Untuk legalisasi aset, pemerintah mencatat telah dilakukan setifikasi tanah rakyat melalui PTSL sebanyak 7,12 juta bidang per Juli 2018 atau setara 1,78 juta hektar. Selain itu, sertifikasi tanah transmigrasi sebanyak 26.908 bidang atau setara 28.225 hektar.
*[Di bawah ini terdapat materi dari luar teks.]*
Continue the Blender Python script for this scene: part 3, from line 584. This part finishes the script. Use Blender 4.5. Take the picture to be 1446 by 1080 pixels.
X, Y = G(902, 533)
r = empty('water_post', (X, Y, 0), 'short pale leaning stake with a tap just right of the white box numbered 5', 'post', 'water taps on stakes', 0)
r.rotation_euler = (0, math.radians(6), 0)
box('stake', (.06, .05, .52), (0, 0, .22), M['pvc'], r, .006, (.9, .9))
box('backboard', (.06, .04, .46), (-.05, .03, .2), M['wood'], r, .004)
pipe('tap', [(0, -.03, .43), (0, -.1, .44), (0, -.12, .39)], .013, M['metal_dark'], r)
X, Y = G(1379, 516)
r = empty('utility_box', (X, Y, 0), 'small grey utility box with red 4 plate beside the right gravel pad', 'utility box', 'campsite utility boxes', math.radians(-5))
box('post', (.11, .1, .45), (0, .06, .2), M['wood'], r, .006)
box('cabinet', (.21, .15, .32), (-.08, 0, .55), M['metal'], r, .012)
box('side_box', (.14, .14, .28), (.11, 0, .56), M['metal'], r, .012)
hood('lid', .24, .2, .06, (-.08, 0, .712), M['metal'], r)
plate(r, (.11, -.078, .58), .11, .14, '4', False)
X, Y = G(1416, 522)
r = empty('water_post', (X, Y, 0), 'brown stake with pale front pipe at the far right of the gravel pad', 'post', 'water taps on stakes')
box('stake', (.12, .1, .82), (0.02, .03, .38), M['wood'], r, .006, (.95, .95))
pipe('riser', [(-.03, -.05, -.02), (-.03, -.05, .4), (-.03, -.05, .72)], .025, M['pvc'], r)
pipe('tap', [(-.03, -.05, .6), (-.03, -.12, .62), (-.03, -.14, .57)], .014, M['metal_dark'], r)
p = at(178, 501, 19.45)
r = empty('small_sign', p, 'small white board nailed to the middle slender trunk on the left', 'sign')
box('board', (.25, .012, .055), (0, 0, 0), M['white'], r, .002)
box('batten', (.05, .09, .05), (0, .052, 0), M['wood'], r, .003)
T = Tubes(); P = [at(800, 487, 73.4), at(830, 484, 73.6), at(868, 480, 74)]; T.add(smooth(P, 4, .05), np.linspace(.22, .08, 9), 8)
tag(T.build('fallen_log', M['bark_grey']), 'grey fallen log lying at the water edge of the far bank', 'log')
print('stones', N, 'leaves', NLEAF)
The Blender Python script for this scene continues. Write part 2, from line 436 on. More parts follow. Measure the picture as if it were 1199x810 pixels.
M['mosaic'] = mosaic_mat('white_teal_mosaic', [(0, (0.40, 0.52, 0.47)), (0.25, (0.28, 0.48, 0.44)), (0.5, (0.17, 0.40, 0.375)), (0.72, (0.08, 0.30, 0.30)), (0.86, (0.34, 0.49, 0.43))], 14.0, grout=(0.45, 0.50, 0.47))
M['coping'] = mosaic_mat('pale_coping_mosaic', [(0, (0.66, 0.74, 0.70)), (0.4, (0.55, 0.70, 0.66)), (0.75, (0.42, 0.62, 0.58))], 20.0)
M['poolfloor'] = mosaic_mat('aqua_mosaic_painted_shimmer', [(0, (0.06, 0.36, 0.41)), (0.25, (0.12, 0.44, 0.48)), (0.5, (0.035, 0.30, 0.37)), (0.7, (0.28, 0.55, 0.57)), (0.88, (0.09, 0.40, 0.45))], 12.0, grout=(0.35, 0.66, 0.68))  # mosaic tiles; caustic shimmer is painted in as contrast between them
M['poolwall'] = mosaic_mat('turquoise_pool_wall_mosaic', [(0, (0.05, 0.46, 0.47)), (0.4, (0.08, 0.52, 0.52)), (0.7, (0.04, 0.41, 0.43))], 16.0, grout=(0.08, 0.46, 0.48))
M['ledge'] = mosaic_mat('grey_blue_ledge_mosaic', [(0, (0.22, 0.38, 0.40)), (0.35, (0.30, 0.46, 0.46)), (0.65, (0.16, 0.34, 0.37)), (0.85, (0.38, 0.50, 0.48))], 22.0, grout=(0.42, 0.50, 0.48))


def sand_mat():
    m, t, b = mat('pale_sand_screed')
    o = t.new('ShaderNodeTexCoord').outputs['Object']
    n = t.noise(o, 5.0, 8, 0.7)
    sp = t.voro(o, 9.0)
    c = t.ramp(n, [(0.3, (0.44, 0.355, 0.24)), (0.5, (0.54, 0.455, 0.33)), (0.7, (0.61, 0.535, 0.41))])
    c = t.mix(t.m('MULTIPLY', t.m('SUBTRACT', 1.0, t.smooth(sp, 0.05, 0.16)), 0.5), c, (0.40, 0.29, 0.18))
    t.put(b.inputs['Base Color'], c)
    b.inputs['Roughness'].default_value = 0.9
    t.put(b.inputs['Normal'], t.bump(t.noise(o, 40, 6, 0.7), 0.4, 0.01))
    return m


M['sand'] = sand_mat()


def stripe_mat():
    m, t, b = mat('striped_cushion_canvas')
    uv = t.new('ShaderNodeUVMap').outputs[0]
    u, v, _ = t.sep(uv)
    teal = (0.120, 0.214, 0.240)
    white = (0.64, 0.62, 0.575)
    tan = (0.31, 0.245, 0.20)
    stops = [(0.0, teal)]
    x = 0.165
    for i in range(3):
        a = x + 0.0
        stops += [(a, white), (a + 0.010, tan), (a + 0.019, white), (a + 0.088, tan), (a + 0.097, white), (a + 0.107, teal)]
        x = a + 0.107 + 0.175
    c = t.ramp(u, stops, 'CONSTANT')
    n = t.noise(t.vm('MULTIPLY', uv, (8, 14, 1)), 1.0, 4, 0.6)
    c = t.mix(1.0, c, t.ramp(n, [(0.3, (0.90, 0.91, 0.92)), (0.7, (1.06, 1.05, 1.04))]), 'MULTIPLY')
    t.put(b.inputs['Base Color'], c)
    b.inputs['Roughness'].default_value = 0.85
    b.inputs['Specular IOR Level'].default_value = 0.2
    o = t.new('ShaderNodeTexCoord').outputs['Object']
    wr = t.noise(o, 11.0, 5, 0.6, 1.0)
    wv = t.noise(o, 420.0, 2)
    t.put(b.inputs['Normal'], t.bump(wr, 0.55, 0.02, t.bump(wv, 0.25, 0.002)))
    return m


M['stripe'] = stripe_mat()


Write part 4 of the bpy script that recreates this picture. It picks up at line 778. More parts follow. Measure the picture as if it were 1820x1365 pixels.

Sementara itu, pembukaan akses untuk pemanfaatan lahan kehutanan telah dilakukan terhadap 67 ribu hektar hutan di Pulau Jawa, dan 2 juta hektar di luar Pulau Jawa.
Program pemerataan ekonomi lainnya mencakup program peremajaan sawit rakyat untuk meningkatkan produktivitas, pengembangan pendidikan vokasi, hingga peningkatan akses Kredit Usaha Rakyat (KUR). Khusus KUR, jumlah penyaluran sepanjang 2015-2018 tercatat sebesar Rp 313,89 triliun dengan jumlah debitor sebanyak 13,3 juta.
Kelima, pengembangan ekonomi kreatif dan digital. Pemerintah telah menerbitkan beberapa kebijakan untuk mendorong pengembangan ekonomi kreatif dan digital melalui pembuatan Peraturan Presiden mengenai peta jalan (road map) e-commerce. Selain itu, ada juga peraturan terkait financial technology yang dikeluarkan otoritas terkait.
(Baca juga: Diminati Milenial, Target Kontribusi Ekonomi Kreatif Rp 1.105 Triliun)
Keenam, investasi dan perdagangan. Daya saing investasi Indonesia dinilai telah meningkat secara gradual, baik secara umum maupun sektor infrastruktur. Hal itu tercermin dari peringkat Global Competitiveness Index (GCI) Indonesia yang berada di level 45 pada 2018, lebih baik dibandingkan Filipina (ke-56) dan Vietnam (ke-77). Secara khusus, peringkat daya saing infrastruktur tercatat membaik dari posisi 61 pada 2013-2014 menjadi posisi 52 pada 2017-2018.
Peringkat kemudahan berusaha (Ease of Doing Business) Indonesia juga disebut membaik dari peringkat 106 pada 2015 ke posisi 72 pada 2018, alias naik 34 peringkat dalam tiga tahun. Untuk mendorong kemudahan berbisnis, pemerintah juga telah meluncurkan sistem perizinan terintegrasi secara elektronik (Online Single Submission/OSS). Pemerintah mengklaim Sistem OSS memberikan layanan 24 jam dalam seminggu (tetap menerbitkan perizinan berusaha pada hari Sabtu, Minggu, dan hari libur).
Dalam hal logistik, pemerintah mengakui perlunya pengembangan lebih lanjut. "Kita harus kembangkan segera yang namanya logistik. Kita masih perlu meningkatkannya," kata Darmin. Berdasarkan catatan pemerintah, logistics performance index (LPI) Indonesia hanya meningkat tipis dari skor 3,08 pada 2014 menjadi 3,15 pada 2018. Dengan perkembangan tersebut peringkat LPI Indonesia naik dari posisi 53 menjadi 46.
Peningkatan skor LPI 2018, terjadi pada lima komponen: infrastruktur, pengapalan internasional, kualitas dan kompetensi logistik, tracking dan tracing; dan ketepatan waktu. Sementara itu, komponen custom yang mengalami sedikit penurunan.